Source data:
------------------------------------------------------------

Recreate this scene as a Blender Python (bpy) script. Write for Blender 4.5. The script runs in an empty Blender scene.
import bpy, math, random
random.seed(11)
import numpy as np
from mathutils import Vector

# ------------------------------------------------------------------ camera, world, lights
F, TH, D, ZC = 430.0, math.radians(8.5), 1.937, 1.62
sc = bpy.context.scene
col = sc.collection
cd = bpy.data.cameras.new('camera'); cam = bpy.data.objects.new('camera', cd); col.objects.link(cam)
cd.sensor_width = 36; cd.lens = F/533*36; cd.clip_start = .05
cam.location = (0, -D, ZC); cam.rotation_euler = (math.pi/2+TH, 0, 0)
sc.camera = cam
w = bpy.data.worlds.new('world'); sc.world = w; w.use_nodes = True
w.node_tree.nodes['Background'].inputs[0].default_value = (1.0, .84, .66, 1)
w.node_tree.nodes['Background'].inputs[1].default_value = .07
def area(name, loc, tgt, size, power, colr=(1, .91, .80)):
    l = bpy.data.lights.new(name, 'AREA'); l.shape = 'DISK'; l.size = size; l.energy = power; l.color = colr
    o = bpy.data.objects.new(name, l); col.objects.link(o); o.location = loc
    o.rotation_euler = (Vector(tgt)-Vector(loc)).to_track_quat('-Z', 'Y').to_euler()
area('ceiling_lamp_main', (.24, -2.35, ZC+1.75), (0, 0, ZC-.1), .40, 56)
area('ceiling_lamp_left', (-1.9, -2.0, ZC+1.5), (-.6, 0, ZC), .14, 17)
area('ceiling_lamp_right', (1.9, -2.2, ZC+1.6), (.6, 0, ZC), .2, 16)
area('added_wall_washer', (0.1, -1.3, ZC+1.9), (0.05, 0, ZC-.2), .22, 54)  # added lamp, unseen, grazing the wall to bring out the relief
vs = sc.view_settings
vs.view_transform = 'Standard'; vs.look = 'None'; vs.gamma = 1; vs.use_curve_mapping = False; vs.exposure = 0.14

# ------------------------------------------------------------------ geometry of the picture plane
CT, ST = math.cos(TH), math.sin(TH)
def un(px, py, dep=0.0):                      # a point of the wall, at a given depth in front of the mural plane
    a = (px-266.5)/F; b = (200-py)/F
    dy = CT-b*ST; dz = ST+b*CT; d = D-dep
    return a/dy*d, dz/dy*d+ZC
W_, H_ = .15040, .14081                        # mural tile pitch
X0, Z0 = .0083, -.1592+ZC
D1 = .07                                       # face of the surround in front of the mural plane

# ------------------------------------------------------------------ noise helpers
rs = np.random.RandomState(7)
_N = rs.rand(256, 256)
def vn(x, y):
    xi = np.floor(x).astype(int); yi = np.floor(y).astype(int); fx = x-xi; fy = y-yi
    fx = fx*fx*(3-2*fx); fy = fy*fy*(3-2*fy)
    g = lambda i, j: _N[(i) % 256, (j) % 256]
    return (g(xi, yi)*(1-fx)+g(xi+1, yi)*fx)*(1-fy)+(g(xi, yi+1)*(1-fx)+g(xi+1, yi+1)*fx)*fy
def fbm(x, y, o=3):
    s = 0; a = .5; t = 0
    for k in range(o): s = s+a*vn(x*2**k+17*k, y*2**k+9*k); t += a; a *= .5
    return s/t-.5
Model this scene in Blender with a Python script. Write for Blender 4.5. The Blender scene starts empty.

------------------------------------------------------------

[Exercise description] Repeat all of the records above exactly as they appear.

[Result for this exercise]
Recreate this scene as a Blender Python (bpy) script. Write for Blender 4.5. The script runs in an empty Blender scene.
import bpy, math, random
random.seed(11)
import numpy as np
from mathutils import Vector

# ------------------------------------------------------------------ camera, world, lights
F, TH, D, ZC = 430.0, math.radians(8.5), 1.937, 1.62
sc = bpy.context.scene
col = sc.collection
cd = bpy.data.cameras.new('camera'); cam = bpy.data.objects.new('camera', cd); col.objects.link(cam)
cd.sensor_width = 36; cd.lens = F/533*36; cd.clip_start = .05
cam.location = (0, -D, ZC); cam.rotation_euler = (math.pi/2+TH, 0, 0)
sc.camera = cam
w = bpy.data.worlds.new('world'); sc.world = w; w.use_nodes = True
w.node_tree.nodes['Background'].inputs[0].default_value = (1.0, .84, .66, 1)
w.node_tree.nodes['Background'].inputs[1].default_value = .07
def area(name, loc, tgt, size, power, colr=(1, .91, .80)):
    l = bpy.data.lights.new(name, 'AREA'); l.shape = 'DISK'; l.size = size; l.energy = power; l.color = colr
    o = bpy.data.objects.new(name, l); col.objects.link(o); o.location = loc
    o.rotation_euler = (Vector(tgt)-Vector(loc)).to_track_quat('-Z', 'Y').to_euler()
area('ceiling_lamp_main', (.24, -2.35, ZC+1.75), (0, 0, ZC-.1), .40, 56)
area('ceiling_lamp_left', (-1.9, -2.0, ZC+1.5), (-.6, 0, ZC), .14, 17)
area('ceiling_lamp_right', (1.9, -2.2, ZC+1.6), (.6, 0, ZC), .2, 16)
area('added_wall_washer', (0.1, -1.3, ZC+1.9), (0.05, 0, ZC-.2), .22, 54)  # added lamp, unseen, grazing the wall to bring out the relief
vs = sc.view_settings
vs.view_transform = 'Standard'; vs.look = 'None'; vs.gamma = 1; vs.use_curve_mapping = False; vs.exposure = 0.14

# ------------------------------------------------------------------ geometry of the picture plane
CT, ST = math.cos(TH), math.sin(TH)
def un(px, py, dep=0.0):                      # a point of the wall, at a given depth in front of the mural plane
    a = (px-266.5)/F; b = (200-py)/F
    dy = CT-b*ST; dz = ST+b*CT; d = D-dep
    return a/dy*d, dz/dy*d+ZC
W_, H_ = .15040, .14081                        # mural tile pitch
X0, Z0 = .0083, -.1592+ZC
D1 = .07                                       # face of the surround in front of the mural plane

# ------------------------------------------------------------------ noise helpers
rs = np.random.RandomState(7)
_N = rs.rand(256, 256)
def vn(x, y):
    xi = np.floor(x).astype(int); yi = np.floor(y).astype(int); fx = x-xi; fy = y-yi
    fx = fx*fx*(3-2*fx); fy = fy*fy*(3-2*fy)
    g = lambda i, j: _N[(i) % 256, (j) % 256]
    return (g(xi, yi)*(1-fx)+g(xi+1, yi)*fx)*(1-fy)+(g(xi, yi+1)*(1-fx)+g(xi+1, yi+1)*fx)*fy
def fbm(x, y, o=3):
    s = 0; a = .5; t = 0
    for k in range(o): s = s+a*vn(x*2**k+17*k, y*2**k+9*k); t += a; a *= .5
    return s/t-.5
Model this scene in Blender with a Python script. Write for Blender 4.5. The Blender scene starts empty.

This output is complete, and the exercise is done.